📝 SummarXiv

Abstract

The Milky Way's (MW's) star formation history (SFH) offers insight into the chronology of its assembly and the mechanisms driving its structural development. In this study, we present an inference and analysis of the spatially resolved SFH and the MW disc growth. Our approach leverages both stellar birth radii estimates and the complete reconstruction of the MW stellar disc using a novel orbit superposition method from APOGEE data, allowing us to trace the orbit-mass weighted SFH based on formation sites while taking into account stellar mass loss. We find that the MW is a typical disc galaxy exhibiting inside-out formation: it was compact at $z > 2$ ($\rm R_{\rm eff} \approx 2$ kpc), had a peak in its star formation rate (SFR) 9--10 Gyr ago, and grew to a present-day size of $\rm R_{\rm eff} \approx 4.3$ kpc.

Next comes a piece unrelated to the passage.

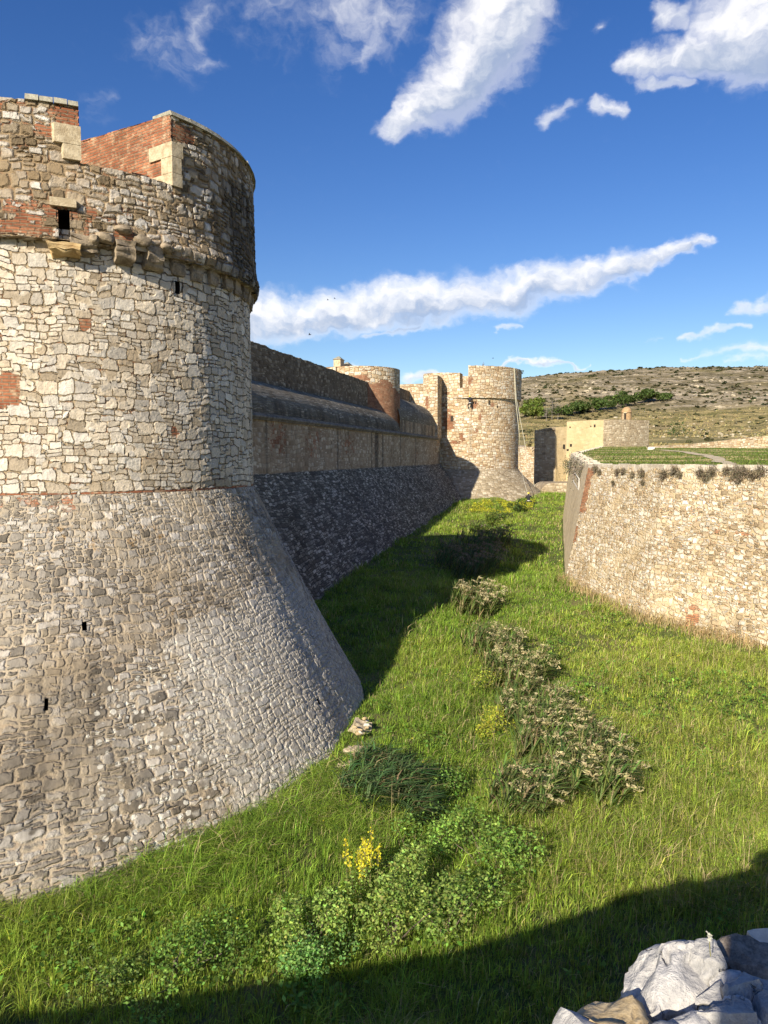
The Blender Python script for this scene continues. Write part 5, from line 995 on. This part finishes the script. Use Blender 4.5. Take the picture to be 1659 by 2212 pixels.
# plants on the far tower
q = on_far(1120, 19.6, FR); bush('ivy_tuft', (q[0] - .1, q[1] + .4, 19.3), .5, .5, 260, .14, (.12, .16, .04), 'green plant sprouting from the right rim of the far tower', 'plant', stems=2, seed=31)
q = on_far(1033, 19.6, FR); mb = MB()
o = thing('twig_plant', (q[0] + .6, q[1] + 1, 19.4), 'thin bare twig plant standing on the far tower parapet', 'plant'); b0 = np.array([q[0] + .6, q[1] + 1, 19.3])
for k in range(9): mb.tube([b0, b0 + np.array([random.uniform(-.15, .15), 0, .5]), b0 + np.array([random.uniform(-.35, .35), random.uniform(-.2, .2), random.uniform(.7, 1.1)])], [.02, .015, .008], seg=4, cap=False)
mb.build('twig', M['bark'], o)
# birds
for k, (px, py, Y, s_) in enumerate(((708, 648, 120, .5), (723, 645, 130, .5), (669, 723, 95, .6), (1065, 774, 150, .55))):
    p = at_y(px, py, Y); o = thing('bird', tuple(p), ['small dark bird at the left under the long cloud', 'small dark bird just right of another under the long cloud', 'bird gliding above the shaded wall, lowest on the left', 'tiny bird in the clear sky left of the far tower top'][k], 'bird', 'birds in the sky')
    mb = MB(); mb.tube([p + np.array([-.3 * s_, 0, 0]), p, p + np.array([.35 * s_, 0, .02])], [.02, .08 * s_ * 1.2, .02], seg=6); mb.build('body', M['bird'], o)
    for sg in (-1, 1):
        mb = MB(); mb.prism([p + np.array([-.1 * s_, 0, .0]), p + np.array([.14 * s_, 0, 0]), p + np.array([-.02 * s_, sg * .5 * s_, .25 * s_]), p + np.array([-.1 * s_, sg * .9 * s_, .2 * s_])], [p + np.array([-.1 * s_, 0, .03]), p + np.array([.14 * s_, 0, .03]), p + np.array([-.02 * s_, sg * .5 * s_, .27 * s_]), p + np.array([-.1 * s_, sg * .9 * s_, .22 * s_])]); mb.build('wing', M['bird'], o)

# ------------------------------------------------------------------ hill vegetation
def on_hill(px, py):
    lo, hi = 130.0, 900.0
    ys = np.arange(128, 900, 1.0); r = ray(px, py); P = np.array([0, 0, EYE]) + r[None] * (ys / r[1])[:, None]; hz = hill_z(P[:, 0], P[:, 1]); k = np.argmax(hz > P[:, 2]); 
    return np.array([P[k, 0], P[k, 1], hz[k]]) if (hz > P[:, 2]).any() else None
def crown_mesh(mb, p, r, h, n, size, col, rg, lobes=9, flat=.75):
    C_ = np.stack([rg.normal(0, .5, lobes) * r, rg.normal(0, .5, lobes) * r, h * (.5 + .42 * rg.random(lobes))], -1); Rr = r * (.32 + .3 * rg.random(lobes)); k = rg.integers(0, lobes, n); d = rg.normal(0, 1, (n, 3)); d /= np.linalg.norm(d, axis=1)[:, None]
    pos = p + C_[k] + d * (Rr[k] * (.6 + .45 * rg.random(n)))[:, None] * np.array([1, 1, flat]); leaves(mb, pos, size * (.6 + .8 * rg.random(n)), jitter(col, n, .25, .08) * (.75 + .5 * rg.random(lobes))[k][:, None], aspect=.6); return C_
def tree(name, p, r, h, col, label, group, seed, n=520, size=None):
    o = thing(name, tuple(p), label, 'tree', group); rg = np.random.default_rng(seed); mb = MB(); C_ = crown_mesh(mb, p, r, h, n, size or r * .28, col, rg); mb.build('crown', M['leaf'], o)
    mb = MB(); mb.tube([p - np.array([0, 0, .5]), p + np.array([rg.normal(0, .1), 0, h * .35]), p + np.array([rg.normal(0, .2), 0, h * .75])], [.05 * h * .6, .035 * h * .6, .012 * h], seg=6)
    for c in C_[:4]: mb.tube([p + np.array([0, 0, h * .35]), p + c * .9], [.02 * h * .6, .01], seg=5, cap=False)
    mb.build('trunk', M['bark'], o)
k_ = 0
for px, py, r_, h_ in ((1135, 903, 26, 30), (1158, 905, 24, 28), (1150, 885, 16, 24), (1176, 903, 16, 18), (1205, 905, 18, 24), (1222, 898, 20, 22), (1242, 896, 20, 24), (1262, 893, 20, 24), (1280, 892, 20, 26), (1300, 888, 20, 26), (1318, 885, 18, 26), (1335, 880, 17, 30), (1352, 879, 17, 26), (1370, 876, 16, 24), (1390, 872, 22, 28), (1408, 868, 20, 26), (1425, 868, 16, 18), (1440, 864, 14, 14), (1290, 880, 14, 22), (1250, 885, 14, 20), (1400, 860, 14, 20), (1320, 872, 14, 20), (1345, 870, 14, 26), (1168, 878, 14, 22), (1190, 898, 15, 16)):
    p = on_hill(px, py)
    if p is None: continue
    s_ = p[1] / F; lit = px < 1180  # lit only picks out the left-end pines, yellow green in themselves
    tree('pine_tree', p, r_ * s_ * .95, h_ * s_ * .85, (.15, .20, .04) if lit else (.085, .13, .033), ('yellow green pine at the left end of the tree belt on the hill' if lit else 'dark green pine in the belt of trees crossing the foot of the hill'), 'bright pines by the far tower' if lit else 'pines crossing the hillside', 700 + k_); k_ += 1
for k, (px, py, h_) in enumerate(((1192, 908, 40), (1205, 908, 34), (1180, 910, 28))):
    p = on_hill(px, py); s_ = p[1] / F; h = h_ * s_; o = thing('bare_tree', tuple(p), ['tallest leafless grey tree by the left pines', 'leafless grey tree right of the tallest bare one', 'short leafless grey tree left of the tallest bare one'][k], 'tree', 'leafless grey trees'); rg = np.random.default_rng(k + 5); mb = MB(); mb.tube([p - np.array([0, 0, .4]), p + np.array([.1, 0, h * .5]), p + np.array([.3, 0, h * .95])], [.16, .1, .03], seg=6); 
    for j in range(60):
        f = .25 + .7 * rg.random(); b0 = p + np.array([.2 * f, 0, h * f]); d = rg.normal(0, 1, 3); d[2] = abs(d[2]) * .8; d /= np.linalg.norm(d); mb.tube([b0, b0 + d * h * .18, b0 + d * h * .34 + rg.normal(0, .3, 3)], [.06, .045, .025], seg=4, cap=False)
    M['greybark'] = M.get('greybark') or simple('grey_bark', (.2, .18, .15), (.32, .29, .25), 4, .3); mb.build('bare_branches', M['greybark'], o)
p = on_hill(1463, 941); bush('lone_shrub', p, 2.0 * p[1] / 160, 2.4 * p[1] / 160, 500, .4, (.05, .085, .025), 'lone dark green shrub on the slope above the low terrace wall', 'bush', seed=41, stems=3)
mb = MB(); rg = np.random.default_rng(9); cnt = 0
for k in range(3400):
    az = .17 + .42 * rg.random(); y = 145 + 640 * rg.random() ** .75; x = az * y; z = float(hill_z(np.array(x), np.array(y)))
    dens = fbm(np.array([x * .012]), np.array([y * .012]), 81)[0]
    if rg.random() > (.25 + 1.6 * sstep(.48, .62, dens)): continue
    r = (.35 + .9 * rg.random() ** 2) * (.8 + y / 600); n = 12
    d = rg.normal(0, 1, (n, 3)); d[:, 2] = np.abs(d[:, 2]); d /= np.linalg.norm(d, axis=1)[:, None]; c0 = (.07, .075, .03) if rg.random() < .6 else ((.11, .10, .055) if rg.random() < .5 else (.05, .065, .025))
    leaves(mb, np.array([x, y, z]) + d * r * np.array([1, 1, .7]) * .7, np.full(n, r * 1.0), jitter(c0, n, .25, .08), aspect=.8); cnt += 1
for px in np.arange(1126, 1670, 9):           # scrub standing on the skyline
    if rg.random() < .35: continue
    az = (px - CX) / F; y = 740 + 20 * rg.random(); x = az * y; z = float(hill_z(np.array(x), np.array(y))); r = 1.0 + 2.2 * rg.random() ** 2; n = 26; d = rg.normal(0, 1, (n, 3)); d[:, 2] = np.abs(d[:, 2]); leaves(mb, np.array([x, y, z]) + d * np.array([r, r, r * .55]) * .8, np.full(n, r * .7), jitter((.055, .065, .03), n, .2, .06), aspect=.8)
tag(mb.build('scrub', M['leaf']), 'low dark scrub scattered over the dry rocky hill', 'scrub', kind='stuff')
mb = MB(); rg = np.random.default_rng(19); V = []; 
for k in range(950):
    az = .18 + .40 * rg.random(); y = 380 + 380 * rg.random(); x = az * y
    if fbm(np.array([x * .014 + 3]), np.array([y * .014]), 85)[0] < .52: continue
    z = float(hill_z(np.array(x), np.array(y))); w = .5 + 1.5 * rg.random() ** 2; mb.box((x, y, z + .0), (w * 2.2, w, w * .6), rg.random() * 3, taper=.45 + .3 * rg.random())
for k in range(160):
    az = .26 + .32 * rg.random(); y = 190 + 150 * rg.random(); x = az * y; z = float(hill_z(np.array(x), np.array(y))); w = .4 + .9 * rg.random() ** 2; mb.box((x, y, z + .05), (w * 1.6, w, w * .6), rg.random() * 3, taper=.5)
M['hrock'] = simple('hill_limestone', (.34, .29, .2), (.50, .44, .33), .6, .9, dist=.3)
tag(mb.build('outcrop_rocks', M['hrock']), 'pale limestone outcrops broken across the upper hill', 'rocks', kind='stuff')
n = 9000; rg = np.random.default_rng(29); az = .19 + .4 * rg.random(n); y = 128 + 240 * rg.random(n) ** 1.2; x = az * y; ok = fbm(x * .05, y * .05, 91) > .42; x, y = x[ok], y[ok]; n = len(x)
mb = MB(); blades(mb, np.stack([x, y, hill_z(x, y) - .05], -1), .35 + .4 * rg.random(n), .25 + .35 * rg.random(n), rg.normal(.3, .8, n), .3 + .4 * rg.random(n), jitter((.36, .30, .14), n, .22, .06)); tag(mb.build('dry_grass', M['blade']), 'tawny dry grass tufts over the lower slope', 'grass', kind='stuff')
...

A secondary peak in SFR $\sim 4$ Gyr ago is responsible for the onset of the outer disc, which comprises the metal-poor, low-$\alpha$ population. We find that in-situ star formation in the solar neighbourhood started 8--9 Gyr ago. The MW disc is characterised by a negative mean age gradient, as the result of the inside-out growth, with additional flattening induced by stellar radial migration. Our work showcases the importance of accounting for radial migration and stellar sample selection function when inferring the SFH and build-up of the MW disc.